■ **Stated problem**: The listing below holds pictures; exclude them. Return exactly the lines from the one with "Generate a Blender" through the one with "COL = scene.collection".
>>>
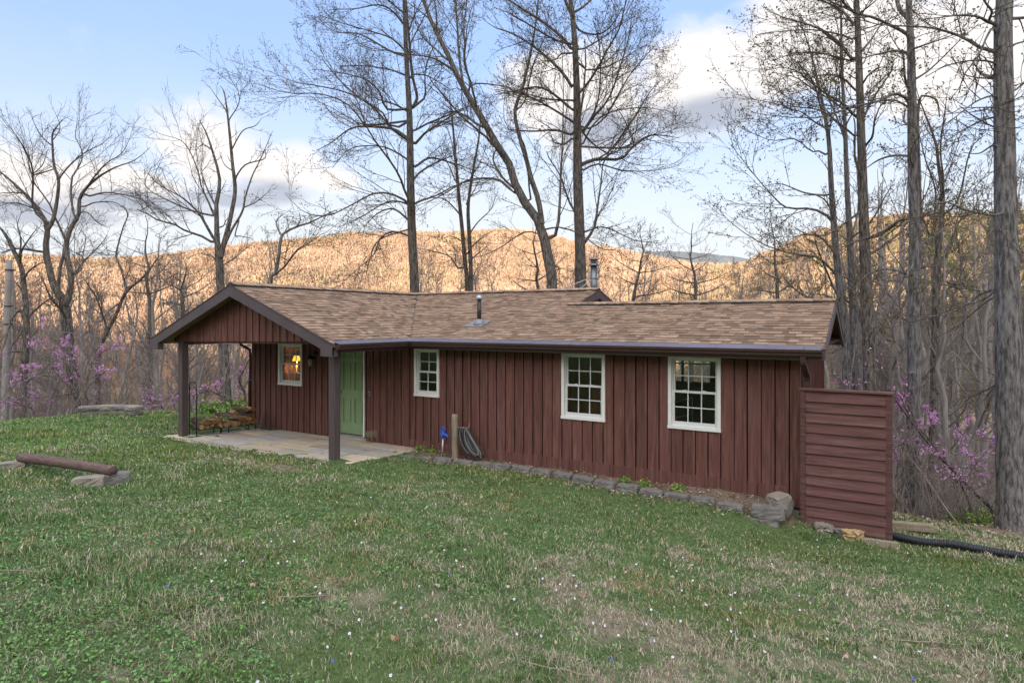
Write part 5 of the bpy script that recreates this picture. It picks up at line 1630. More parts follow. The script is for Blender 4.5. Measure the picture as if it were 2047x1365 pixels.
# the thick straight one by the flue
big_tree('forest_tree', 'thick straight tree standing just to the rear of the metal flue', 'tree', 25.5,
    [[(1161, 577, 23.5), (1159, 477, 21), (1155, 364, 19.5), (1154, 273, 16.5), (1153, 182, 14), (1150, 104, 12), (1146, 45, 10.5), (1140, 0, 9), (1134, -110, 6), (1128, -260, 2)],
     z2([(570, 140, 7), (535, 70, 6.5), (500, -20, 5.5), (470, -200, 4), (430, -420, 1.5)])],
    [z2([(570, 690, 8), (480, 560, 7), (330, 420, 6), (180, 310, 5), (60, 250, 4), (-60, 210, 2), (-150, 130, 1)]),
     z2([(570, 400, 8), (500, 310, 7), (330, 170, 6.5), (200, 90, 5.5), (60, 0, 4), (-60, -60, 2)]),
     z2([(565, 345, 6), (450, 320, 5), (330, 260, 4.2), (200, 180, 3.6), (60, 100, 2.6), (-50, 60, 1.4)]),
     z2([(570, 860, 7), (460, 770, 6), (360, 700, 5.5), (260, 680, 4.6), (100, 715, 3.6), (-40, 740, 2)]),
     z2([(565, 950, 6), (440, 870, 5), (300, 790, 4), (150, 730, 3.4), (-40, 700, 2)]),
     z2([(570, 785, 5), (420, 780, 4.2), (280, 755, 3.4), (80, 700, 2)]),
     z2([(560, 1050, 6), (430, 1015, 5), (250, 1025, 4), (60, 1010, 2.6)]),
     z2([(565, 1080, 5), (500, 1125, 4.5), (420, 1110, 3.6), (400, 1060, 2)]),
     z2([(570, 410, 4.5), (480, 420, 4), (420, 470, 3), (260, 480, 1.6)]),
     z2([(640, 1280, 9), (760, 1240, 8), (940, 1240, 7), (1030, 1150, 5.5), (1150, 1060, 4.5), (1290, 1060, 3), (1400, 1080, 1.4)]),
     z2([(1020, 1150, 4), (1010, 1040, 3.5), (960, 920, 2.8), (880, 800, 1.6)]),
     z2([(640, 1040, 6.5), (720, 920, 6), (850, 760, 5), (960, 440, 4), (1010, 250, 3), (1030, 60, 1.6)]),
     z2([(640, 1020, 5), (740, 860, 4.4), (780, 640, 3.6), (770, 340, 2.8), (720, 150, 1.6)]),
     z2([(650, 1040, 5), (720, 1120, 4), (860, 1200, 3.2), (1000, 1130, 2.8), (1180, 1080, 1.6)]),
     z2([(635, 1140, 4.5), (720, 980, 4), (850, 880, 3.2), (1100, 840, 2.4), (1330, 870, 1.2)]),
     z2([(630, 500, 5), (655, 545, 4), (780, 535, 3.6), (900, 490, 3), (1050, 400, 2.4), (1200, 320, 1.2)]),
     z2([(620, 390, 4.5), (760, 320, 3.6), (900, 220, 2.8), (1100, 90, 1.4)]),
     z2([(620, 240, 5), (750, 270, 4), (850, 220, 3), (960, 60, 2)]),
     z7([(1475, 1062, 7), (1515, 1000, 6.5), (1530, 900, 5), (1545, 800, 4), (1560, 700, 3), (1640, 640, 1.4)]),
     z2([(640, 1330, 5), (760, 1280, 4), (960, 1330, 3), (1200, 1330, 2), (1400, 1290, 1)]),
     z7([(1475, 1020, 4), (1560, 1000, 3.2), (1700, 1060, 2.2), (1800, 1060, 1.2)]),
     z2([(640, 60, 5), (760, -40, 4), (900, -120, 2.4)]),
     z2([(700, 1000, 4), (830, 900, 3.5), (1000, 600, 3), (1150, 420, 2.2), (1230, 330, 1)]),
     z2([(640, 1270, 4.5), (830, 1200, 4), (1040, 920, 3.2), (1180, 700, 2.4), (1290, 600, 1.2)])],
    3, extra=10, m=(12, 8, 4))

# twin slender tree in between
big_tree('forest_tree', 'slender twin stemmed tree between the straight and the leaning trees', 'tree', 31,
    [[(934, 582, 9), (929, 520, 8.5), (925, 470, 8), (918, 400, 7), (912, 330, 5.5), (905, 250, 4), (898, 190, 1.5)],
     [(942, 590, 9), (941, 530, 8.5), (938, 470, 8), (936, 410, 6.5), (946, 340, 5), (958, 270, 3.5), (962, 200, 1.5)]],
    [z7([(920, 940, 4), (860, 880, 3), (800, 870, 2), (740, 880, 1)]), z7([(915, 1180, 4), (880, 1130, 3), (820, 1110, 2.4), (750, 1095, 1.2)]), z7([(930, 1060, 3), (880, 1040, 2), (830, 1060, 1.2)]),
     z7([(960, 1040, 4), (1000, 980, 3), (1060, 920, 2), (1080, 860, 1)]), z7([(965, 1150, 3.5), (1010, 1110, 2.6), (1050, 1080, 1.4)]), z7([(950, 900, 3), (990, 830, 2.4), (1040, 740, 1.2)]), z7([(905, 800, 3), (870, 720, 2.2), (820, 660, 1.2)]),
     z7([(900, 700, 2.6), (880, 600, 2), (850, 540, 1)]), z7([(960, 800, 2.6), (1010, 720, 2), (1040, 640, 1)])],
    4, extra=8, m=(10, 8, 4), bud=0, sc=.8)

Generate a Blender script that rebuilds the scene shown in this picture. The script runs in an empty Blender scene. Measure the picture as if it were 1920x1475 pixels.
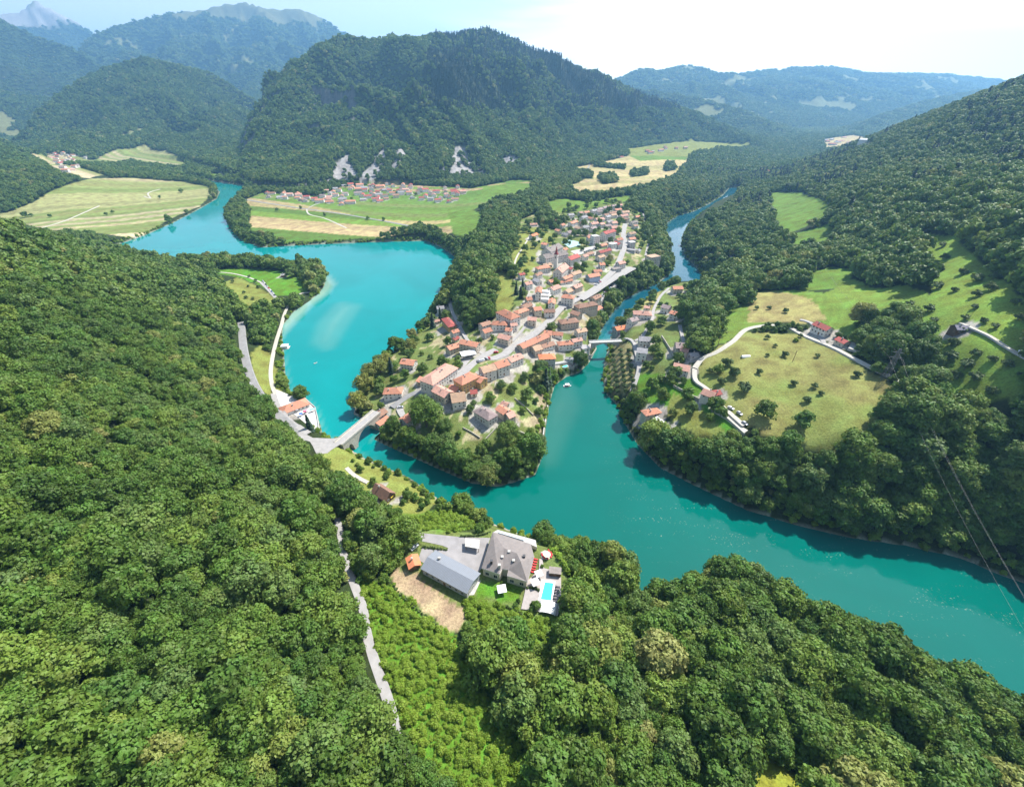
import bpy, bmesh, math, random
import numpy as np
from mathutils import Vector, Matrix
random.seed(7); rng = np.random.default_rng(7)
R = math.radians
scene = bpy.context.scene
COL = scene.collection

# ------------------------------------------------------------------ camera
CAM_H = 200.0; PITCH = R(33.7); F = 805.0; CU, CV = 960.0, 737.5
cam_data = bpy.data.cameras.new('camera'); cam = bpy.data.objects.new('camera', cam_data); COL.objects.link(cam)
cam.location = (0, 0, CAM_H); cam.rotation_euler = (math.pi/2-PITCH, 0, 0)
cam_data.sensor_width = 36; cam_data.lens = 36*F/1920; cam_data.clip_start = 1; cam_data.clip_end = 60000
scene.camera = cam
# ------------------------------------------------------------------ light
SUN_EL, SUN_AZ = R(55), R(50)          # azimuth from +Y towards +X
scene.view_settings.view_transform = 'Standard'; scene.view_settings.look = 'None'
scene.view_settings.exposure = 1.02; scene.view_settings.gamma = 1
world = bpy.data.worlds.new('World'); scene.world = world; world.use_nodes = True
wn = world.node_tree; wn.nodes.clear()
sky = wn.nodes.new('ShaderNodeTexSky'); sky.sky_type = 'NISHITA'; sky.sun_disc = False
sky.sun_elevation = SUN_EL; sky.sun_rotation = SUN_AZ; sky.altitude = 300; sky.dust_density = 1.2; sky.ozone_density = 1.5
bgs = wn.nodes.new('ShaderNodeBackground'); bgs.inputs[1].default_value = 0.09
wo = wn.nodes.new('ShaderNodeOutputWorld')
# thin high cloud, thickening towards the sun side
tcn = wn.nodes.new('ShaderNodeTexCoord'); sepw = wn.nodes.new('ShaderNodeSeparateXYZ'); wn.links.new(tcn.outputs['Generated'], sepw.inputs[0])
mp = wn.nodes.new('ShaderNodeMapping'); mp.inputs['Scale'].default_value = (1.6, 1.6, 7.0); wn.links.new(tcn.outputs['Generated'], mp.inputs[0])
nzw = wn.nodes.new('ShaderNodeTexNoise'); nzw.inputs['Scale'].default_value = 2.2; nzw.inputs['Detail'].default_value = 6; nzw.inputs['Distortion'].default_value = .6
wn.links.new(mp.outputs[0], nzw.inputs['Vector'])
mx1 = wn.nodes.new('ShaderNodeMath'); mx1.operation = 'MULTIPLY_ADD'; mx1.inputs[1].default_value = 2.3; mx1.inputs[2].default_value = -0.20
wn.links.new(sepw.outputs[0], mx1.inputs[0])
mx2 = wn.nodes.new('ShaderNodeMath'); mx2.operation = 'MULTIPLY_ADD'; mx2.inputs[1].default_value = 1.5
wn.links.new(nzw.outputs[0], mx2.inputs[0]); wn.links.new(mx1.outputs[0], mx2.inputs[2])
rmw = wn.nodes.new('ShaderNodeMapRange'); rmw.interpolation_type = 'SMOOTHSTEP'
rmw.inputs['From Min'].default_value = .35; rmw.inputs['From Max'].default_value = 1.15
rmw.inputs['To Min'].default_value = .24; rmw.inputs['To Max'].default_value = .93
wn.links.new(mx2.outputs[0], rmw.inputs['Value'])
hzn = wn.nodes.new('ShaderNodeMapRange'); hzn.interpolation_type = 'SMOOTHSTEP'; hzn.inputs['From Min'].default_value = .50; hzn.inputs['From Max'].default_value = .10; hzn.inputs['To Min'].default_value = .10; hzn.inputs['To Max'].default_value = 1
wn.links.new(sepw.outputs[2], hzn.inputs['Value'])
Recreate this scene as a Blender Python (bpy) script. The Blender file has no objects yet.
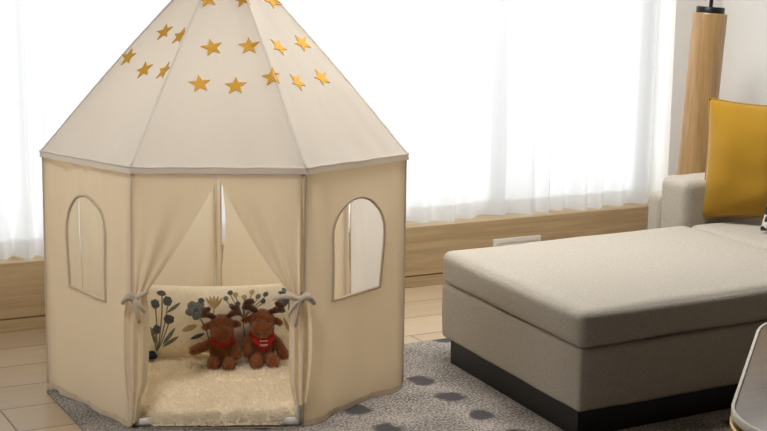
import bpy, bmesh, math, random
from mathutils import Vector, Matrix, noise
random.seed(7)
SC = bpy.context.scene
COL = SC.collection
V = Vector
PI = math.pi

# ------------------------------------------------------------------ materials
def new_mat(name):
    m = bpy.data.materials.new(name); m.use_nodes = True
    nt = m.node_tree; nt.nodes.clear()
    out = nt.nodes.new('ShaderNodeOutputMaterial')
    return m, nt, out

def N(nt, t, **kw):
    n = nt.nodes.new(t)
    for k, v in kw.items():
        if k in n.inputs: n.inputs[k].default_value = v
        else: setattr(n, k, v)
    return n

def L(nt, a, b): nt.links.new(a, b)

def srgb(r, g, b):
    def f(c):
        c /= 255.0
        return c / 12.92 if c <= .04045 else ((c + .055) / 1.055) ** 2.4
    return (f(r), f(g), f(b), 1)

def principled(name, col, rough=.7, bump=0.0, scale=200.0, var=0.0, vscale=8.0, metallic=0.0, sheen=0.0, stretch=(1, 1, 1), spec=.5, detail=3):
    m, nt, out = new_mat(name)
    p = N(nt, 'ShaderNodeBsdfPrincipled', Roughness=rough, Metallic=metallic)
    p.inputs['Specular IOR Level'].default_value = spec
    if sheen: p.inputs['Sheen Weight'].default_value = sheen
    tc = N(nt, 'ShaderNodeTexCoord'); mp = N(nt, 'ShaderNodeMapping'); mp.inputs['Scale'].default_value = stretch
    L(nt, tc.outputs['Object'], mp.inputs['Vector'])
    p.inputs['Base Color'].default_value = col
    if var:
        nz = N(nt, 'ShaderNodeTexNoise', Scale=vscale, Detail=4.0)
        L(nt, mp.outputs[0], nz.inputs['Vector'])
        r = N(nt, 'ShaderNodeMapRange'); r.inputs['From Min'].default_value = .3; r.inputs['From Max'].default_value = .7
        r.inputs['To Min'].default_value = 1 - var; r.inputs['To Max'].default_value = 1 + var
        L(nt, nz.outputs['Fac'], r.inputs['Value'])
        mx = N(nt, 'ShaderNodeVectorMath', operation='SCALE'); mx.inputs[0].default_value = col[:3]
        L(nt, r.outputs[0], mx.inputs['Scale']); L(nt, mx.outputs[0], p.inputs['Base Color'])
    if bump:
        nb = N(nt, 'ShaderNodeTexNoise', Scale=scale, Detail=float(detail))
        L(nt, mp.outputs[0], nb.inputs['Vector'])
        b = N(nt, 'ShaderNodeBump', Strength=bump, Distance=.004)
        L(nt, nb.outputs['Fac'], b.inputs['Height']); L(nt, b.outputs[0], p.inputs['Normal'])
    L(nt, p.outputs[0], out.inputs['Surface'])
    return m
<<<
■ **The reply**:
Generate a Blender script that rebuilds the scene shown in this picture. The script runs in an empty Blender scene. Measure the picture as if it were 1920x1475 pixels.
import bpy, bmesh, math, random
import numpy as np
from mathutils import Vector, Matrix
random.seed(7); rng = np.random.default_rng(7)
R = math.radians
scene = bpy.context.scene
COL = scene.collection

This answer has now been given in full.